Por: Alejandro Pérez
E-mail: perez14_@hotmail.com
Vivo en lo que podría considerarse como uno de los municipios más bellos del oriente antioqueño. Y me disculpará usted, que lee esto en un municipio diferente, pero me sostengo en lo que digo.
Vivo en un municipio lleno de planicies en las que el 90% de sus habitantes se desplazan en bicicleta sin miedo a llegar a pie a la casa, porque —como las brujas: de que los hay, los hay— no está —tan— lleno de malandrines. Y tiene, además, uno de los centros de monitoreo más avanzados de todo el oriente.
En este municipio el clima es privilegiado —si nos olvidamos por un momento del cambio climático, que ya no respeta cábalas—, en el que se ve un sol radiante al momento en que pasa una refrescante brisa fría. Y sus atardeceres arrebolados posan coquetos para las fotos.
La gente de este municipio en el que vivo es amable, ayuda a su prójimo y está pendiente de que el pueblo se vea bien para que los visitantes lo disfruten y se asombren tanto como los locales, aunque nunca faltan las excepciones a la regla —empezando por los vecinos que tienen alterado el sentido de la escucha y necesitan volúmenes infernales en sus aparatos de sonido, pero esa es otra historia—.
Pero este municipio maravilloso que parece salido de un cuento de hadas tiene un pecado, y es un pecado que empieza a volverse un lugar común en otras latitudes: se convirtió en un gran parqueadero.
Imagínese, señor lector, que a pesar de que la secretaría de Movilidad —sí, yo también llegué a imaginarme que eso no existía acá— llenó de señales de No Parquear el 98% de las calles, la gente, como se diría informalmente: no copia de eso.
Parquean donde quieran día y noche, y las calles se han convertido en un laberinto a sortear a la hora de caminar. Se nota el desorden en las calles y hay riesgos de accidente en cada esquina porque —como el sentido común es el menos común de los sentidos— ya nadie se preocupa por dejar el espacio de ley y parquean, incluso, en las esquinas. He visto, para colmo de males, personas que dejan su carro en la mitad de un puente haciendo trancón. Claro pues que, si somos sinceros, el trancón ya se volvió algo del día a día, pues la mayoría de las calles, gracias a los carros apilados a uno u otro lado de la avenida, se han venido convirtiendo, paulatinamente y sin quererlo, en calles de un sólo sentido. Y como me dijo alguna vez un taxista de esta municipalidad, esta tierra bella se ha ido convirtiendo de a poco en “una Bogotá chiquita”.
También están los más osados —que podrían pasar por pacientes de un astigmatismo crónico— que parquean, de forma descarada, al frente de una de esas señales de No Parquear que solo sirven de decoración.
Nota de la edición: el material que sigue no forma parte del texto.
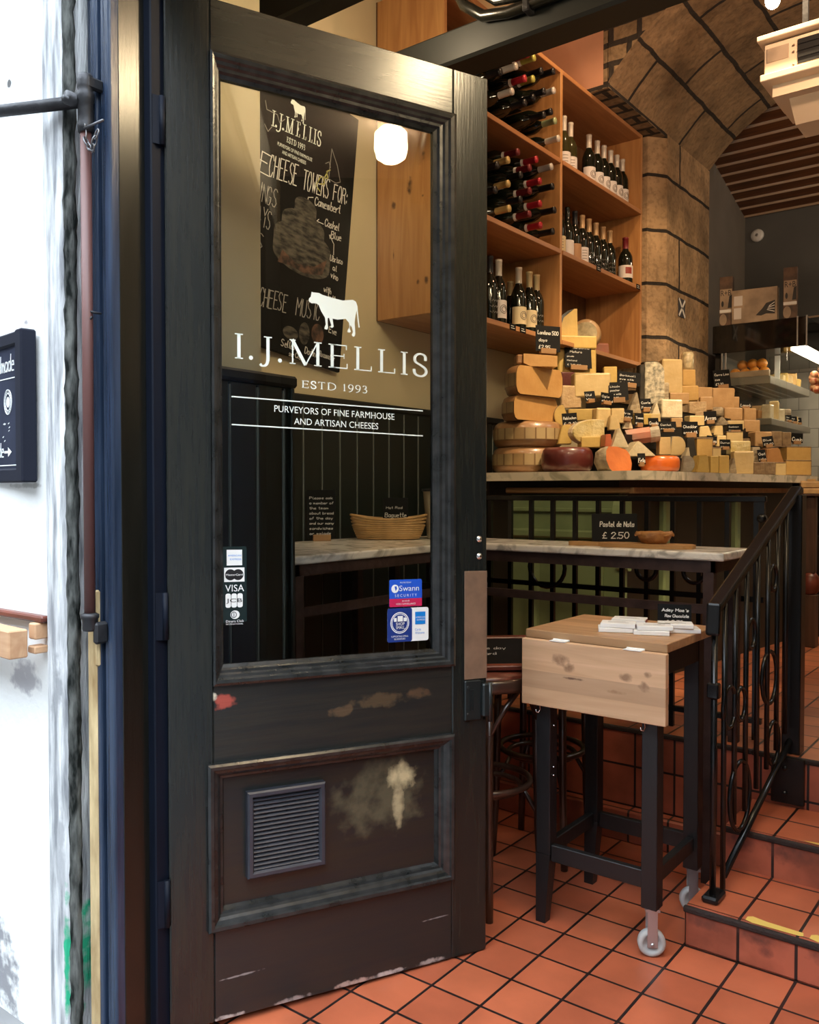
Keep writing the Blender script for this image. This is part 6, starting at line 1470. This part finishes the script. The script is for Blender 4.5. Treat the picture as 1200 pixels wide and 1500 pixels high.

Y su contraparte, un agente de tránsito —¡Imagínese, señor lector! Acá también hay de esos, pero no parece— miope que se hace el de la vista gorda con estas infracciones.
El diccionario de la Real Academia define “decorar” como: “Adornar, intentar embellecer una cosa o sitio”, y lo cierto es que no puede quedar mejor utilizada esa palabra en un municipio donde la Secretaría de Movilidad tiene a sus agentes de tránsito sólo para embellecer, pero nunca para garantizar la movilidad.